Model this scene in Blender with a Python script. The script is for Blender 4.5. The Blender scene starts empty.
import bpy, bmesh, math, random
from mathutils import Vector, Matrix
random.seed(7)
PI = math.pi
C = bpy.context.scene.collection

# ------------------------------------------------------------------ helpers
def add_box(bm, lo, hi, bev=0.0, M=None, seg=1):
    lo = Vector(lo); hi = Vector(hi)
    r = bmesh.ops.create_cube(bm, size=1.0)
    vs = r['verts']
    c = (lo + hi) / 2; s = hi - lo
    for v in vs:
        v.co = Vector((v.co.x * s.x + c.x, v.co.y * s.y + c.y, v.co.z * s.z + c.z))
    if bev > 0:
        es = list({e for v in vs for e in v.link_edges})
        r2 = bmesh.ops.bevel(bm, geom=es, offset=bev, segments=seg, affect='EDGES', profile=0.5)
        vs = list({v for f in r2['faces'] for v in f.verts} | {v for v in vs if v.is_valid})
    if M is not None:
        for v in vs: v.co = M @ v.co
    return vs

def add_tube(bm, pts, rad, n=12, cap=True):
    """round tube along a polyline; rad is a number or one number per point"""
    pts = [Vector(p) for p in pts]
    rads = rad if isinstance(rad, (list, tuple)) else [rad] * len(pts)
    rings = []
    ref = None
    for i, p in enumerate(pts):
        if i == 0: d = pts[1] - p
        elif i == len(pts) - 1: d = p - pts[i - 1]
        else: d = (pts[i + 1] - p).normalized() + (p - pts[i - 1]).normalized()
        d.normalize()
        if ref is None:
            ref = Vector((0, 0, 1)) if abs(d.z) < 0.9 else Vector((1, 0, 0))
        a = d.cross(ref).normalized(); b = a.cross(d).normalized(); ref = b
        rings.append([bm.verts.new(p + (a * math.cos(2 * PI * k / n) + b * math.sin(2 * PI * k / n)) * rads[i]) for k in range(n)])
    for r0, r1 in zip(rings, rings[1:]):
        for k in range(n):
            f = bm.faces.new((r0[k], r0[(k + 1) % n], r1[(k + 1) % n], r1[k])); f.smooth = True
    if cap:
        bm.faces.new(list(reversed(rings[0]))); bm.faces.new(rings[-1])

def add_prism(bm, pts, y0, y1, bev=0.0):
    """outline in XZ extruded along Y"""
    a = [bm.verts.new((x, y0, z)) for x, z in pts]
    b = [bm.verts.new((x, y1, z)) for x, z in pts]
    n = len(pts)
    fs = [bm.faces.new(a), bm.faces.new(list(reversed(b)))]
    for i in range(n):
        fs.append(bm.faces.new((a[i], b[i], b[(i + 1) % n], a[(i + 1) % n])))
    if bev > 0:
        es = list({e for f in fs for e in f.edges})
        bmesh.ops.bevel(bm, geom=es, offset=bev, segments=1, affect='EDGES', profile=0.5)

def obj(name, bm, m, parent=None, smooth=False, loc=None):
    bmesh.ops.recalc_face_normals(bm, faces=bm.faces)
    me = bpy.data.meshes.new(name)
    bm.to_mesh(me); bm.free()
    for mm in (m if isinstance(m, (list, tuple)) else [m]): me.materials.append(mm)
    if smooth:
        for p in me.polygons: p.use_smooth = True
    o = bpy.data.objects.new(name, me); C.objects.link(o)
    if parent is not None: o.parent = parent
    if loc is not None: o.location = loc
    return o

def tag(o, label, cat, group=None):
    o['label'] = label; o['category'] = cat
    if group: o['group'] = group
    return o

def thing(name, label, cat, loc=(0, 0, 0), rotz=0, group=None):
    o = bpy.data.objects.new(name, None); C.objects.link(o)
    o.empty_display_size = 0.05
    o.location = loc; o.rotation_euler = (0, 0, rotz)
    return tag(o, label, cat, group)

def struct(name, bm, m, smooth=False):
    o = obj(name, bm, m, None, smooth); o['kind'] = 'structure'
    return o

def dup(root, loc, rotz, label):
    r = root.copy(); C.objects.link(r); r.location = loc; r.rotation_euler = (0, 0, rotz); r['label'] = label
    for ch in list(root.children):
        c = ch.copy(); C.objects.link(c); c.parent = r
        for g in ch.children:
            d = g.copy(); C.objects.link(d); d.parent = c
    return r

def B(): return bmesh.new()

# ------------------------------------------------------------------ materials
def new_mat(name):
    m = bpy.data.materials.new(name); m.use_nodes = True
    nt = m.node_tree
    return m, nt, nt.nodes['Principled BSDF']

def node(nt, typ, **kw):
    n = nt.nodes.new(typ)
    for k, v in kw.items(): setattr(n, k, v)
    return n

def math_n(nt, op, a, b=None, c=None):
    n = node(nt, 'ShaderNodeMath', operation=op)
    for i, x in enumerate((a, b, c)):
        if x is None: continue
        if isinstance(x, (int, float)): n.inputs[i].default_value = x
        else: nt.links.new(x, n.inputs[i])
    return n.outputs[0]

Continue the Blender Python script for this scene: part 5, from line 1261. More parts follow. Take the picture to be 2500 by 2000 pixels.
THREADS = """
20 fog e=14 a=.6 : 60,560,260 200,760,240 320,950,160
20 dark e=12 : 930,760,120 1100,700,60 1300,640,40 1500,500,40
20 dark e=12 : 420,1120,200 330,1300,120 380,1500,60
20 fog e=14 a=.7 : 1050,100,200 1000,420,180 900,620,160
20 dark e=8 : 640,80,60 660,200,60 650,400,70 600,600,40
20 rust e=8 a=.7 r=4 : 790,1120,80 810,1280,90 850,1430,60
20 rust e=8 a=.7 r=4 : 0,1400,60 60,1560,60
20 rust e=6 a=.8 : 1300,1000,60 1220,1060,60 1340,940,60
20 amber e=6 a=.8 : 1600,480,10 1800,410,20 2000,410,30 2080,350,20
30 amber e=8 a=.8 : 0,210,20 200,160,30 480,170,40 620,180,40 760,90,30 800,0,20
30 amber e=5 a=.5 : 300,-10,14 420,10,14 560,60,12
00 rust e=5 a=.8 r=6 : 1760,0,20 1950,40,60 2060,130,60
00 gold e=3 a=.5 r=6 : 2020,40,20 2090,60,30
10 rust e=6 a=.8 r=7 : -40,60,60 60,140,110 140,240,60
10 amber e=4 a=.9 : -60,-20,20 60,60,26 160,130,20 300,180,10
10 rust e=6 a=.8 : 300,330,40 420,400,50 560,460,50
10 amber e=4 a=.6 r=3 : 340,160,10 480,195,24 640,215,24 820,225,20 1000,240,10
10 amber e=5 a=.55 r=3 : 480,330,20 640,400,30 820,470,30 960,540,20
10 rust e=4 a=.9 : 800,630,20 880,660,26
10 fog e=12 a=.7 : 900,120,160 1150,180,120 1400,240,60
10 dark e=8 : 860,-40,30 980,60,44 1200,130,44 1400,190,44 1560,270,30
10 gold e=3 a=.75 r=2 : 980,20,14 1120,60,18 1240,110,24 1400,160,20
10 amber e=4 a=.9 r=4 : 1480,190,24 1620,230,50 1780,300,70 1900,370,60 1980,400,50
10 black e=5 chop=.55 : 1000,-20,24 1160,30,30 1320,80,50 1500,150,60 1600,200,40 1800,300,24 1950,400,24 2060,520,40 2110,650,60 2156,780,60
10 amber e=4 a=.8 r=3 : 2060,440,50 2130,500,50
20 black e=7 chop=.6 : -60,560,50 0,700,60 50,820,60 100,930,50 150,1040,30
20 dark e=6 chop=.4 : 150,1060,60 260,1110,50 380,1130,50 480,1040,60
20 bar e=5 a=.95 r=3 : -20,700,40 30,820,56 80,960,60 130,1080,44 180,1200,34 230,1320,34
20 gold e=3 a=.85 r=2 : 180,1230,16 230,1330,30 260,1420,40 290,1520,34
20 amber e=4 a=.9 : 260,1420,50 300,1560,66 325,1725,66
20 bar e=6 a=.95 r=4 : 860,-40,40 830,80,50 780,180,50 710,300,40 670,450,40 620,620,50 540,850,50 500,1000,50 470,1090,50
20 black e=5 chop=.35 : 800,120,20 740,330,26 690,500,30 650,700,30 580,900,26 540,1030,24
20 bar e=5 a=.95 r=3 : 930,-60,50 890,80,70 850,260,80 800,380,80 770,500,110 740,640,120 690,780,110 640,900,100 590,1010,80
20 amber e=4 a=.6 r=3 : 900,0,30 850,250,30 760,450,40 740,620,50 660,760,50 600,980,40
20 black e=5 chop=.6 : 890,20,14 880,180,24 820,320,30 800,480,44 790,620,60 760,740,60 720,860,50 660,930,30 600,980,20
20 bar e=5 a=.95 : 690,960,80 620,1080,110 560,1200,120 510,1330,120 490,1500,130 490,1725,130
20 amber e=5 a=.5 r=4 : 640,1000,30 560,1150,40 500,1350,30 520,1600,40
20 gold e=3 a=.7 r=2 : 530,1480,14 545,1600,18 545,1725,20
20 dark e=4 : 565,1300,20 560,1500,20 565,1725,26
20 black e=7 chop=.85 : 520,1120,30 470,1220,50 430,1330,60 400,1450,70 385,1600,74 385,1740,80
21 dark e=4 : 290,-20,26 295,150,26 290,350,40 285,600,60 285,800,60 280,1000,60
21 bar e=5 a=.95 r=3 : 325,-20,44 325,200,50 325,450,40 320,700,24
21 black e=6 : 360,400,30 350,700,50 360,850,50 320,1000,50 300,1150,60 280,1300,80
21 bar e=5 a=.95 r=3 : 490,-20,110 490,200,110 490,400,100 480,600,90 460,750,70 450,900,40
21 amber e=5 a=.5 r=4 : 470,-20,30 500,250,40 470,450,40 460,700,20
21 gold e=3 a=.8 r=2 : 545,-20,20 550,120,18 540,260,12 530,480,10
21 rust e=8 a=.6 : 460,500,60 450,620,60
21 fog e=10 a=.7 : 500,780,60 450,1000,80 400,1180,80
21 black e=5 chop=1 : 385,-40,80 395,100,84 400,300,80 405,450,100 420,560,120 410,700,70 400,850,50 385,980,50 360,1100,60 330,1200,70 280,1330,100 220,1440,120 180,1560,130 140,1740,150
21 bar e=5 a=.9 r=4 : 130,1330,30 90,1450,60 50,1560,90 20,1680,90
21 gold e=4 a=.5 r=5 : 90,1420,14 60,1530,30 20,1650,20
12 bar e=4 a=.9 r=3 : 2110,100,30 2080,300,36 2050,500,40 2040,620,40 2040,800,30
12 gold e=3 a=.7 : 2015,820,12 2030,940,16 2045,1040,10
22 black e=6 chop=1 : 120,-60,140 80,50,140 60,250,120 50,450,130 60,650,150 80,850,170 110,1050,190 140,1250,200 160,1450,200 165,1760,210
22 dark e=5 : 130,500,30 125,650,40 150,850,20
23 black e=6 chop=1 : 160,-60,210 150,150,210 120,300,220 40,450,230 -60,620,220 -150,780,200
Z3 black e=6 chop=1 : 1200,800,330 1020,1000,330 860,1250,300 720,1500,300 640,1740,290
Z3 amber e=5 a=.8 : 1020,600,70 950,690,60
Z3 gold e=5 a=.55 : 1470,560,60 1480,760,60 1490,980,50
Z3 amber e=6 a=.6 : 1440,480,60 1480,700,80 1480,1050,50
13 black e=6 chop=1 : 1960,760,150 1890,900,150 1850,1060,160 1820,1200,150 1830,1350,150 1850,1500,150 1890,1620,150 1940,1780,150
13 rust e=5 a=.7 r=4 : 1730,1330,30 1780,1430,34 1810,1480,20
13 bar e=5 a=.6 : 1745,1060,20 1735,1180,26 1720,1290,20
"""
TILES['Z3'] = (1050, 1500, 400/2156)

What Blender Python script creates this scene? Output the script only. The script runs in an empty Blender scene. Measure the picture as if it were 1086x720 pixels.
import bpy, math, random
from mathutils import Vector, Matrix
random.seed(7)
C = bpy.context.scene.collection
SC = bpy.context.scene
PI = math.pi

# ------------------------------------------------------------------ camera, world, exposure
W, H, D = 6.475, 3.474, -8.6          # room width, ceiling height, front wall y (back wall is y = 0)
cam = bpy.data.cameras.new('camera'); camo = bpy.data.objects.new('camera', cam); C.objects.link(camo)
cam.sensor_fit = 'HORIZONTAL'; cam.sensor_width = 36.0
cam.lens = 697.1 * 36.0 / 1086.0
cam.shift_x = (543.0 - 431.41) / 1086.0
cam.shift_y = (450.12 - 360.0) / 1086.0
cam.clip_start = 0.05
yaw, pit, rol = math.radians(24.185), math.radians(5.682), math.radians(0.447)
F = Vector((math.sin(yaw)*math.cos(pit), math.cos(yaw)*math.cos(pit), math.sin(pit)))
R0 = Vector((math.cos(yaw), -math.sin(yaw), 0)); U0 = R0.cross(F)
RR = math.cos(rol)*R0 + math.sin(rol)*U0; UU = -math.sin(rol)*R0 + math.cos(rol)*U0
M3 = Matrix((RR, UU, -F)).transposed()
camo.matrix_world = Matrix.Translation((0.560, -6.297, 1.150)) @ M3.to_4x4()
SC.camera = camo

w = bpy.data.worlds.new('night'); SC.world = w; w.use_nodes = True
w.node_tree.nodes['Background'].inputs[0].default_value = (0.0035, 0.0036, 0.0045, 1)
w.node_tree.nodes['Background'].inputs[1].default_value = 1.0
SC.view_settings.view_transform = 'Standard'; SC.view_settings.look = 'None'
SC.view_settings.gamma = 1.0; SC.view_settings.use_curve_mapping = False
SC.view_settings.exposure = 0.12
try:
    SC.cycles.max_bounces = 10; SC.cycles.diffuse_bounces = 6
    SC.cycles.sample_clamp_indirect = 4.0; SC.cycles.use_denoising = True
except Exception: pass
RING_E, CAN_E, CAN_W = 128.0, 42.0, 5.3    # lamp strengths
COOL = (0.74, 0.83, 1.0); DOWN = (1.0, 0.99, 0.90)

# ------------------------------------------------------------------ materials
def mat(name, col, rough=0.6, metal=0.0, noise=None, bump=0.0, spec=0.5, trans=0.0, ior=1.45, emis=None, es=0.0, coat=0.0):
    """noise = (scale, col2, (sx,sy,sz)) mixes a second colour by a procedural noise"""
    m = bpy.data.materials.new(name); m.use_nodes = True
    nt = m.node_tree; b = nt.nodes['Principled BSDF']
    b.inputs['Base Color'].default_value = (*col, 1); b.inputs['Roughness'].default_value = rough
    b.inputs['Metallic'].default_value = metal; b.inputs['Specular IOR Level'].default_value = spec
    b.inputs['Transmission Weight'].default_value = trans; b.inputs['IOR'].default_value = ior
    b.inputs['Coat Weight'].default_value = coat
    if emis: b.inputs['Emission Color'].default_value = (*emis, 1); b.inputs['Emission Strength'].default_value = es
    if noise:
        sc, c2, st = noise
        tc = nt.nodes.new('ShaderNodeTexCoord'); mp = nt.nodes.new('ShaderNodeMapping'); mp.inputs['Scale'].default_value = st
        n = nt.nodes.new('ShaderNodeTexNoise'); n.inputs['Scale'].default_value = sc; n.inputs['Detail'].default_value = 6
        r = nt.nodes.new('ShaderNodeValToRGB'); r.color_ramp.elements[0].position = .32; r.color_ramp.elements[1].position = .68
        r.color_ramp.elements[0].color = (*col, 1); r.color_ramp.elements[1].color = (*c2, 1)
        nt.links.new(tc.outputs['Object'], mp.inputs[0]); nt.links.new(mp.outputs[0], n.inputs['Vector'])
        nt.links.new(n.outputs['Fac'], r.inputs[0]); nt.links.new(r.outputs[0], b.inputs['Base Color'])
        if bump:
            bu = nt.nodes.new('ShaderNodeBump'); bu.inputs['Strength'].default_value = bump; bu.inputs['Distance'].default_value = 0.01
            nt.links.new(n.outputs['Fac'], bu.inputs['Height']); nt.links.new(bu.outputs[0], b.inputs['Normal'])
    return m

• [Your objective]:
Show all lines in the entries above where the string "Blender" appears.

• [Reply to the exercise]:
Model this scene in Blender with a Python script. The script is for Blender 4.5. The Blender scene starts empty.
Continue the Blender Python script for this scene: part 5, from line 1261. More parts follow. Take the picture to be 2500 by 2000 pixels.
What Blender Python script creates this scene? Output the script only. The script runs in an empty Blender scene. Measure the picture as if it were 1086x720 pixels.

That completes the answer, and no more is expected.